### What is being asked
Return all lines from the listing below in which the string "build" occurs.

### Data excerpt
• • • • • • •

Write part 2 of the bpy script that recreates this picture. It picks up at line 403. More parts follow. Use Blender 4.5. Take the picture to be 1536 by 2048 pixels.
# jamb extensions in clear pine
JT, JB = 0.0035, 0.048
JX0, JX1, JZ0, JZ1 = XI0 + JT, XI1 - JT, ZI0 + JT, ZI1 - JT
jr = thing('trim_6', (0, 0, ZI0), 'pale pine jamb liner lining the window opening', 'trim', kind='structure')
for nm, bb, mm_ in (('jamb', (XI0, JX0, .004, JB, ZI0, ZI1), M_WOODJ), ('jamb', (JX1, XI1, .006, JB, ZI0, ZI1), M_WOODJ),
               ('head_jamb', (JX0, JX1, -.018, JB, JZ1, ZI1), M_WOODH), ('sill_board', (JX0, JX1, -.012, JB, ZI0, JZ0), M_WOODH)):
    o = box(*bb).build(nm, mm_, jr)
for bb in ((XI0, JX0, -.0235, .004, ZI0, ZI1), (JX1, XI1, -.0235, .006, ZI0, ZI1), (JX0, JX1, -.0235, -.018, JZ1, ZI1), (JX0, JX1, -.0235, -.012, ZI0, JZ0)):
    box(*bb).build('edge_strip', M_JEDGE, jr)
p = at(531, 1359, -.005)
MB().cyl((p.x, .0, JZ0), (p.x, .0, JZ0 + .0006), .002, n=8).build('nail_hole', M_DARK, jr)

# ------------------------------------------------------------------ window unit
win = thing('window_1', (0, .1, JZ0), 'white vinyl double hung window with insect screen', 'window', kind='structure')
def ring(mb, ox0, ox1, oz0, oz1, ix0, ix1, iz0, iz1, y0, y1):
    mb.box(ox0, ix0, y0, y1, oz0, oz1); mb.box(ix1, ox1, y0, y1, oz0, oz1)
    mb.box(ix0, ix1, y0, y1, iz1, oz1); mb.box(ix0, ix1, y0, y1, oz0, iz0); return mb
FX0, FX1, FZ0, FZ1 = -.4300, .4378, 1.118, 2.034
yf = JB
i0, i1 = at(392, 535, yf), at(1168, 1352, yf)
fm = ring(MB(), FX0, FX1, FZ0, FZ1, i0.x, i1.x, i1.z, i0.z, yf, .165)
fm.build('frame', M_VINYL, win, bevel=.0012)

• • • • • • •

### Solution
    o = box(*bb).build(nm, mm_, jr)
    box(*bb).build('edge_strip', M_JEDGE, jr)
MB().cyl((p.x, .0, JZ0), (p.x, .0, JZ0 + .0006), .002, n=8).build('nail_hole', M_DARK, jr)
fm.build('frame', M_VINYL, win, bevel=.0012)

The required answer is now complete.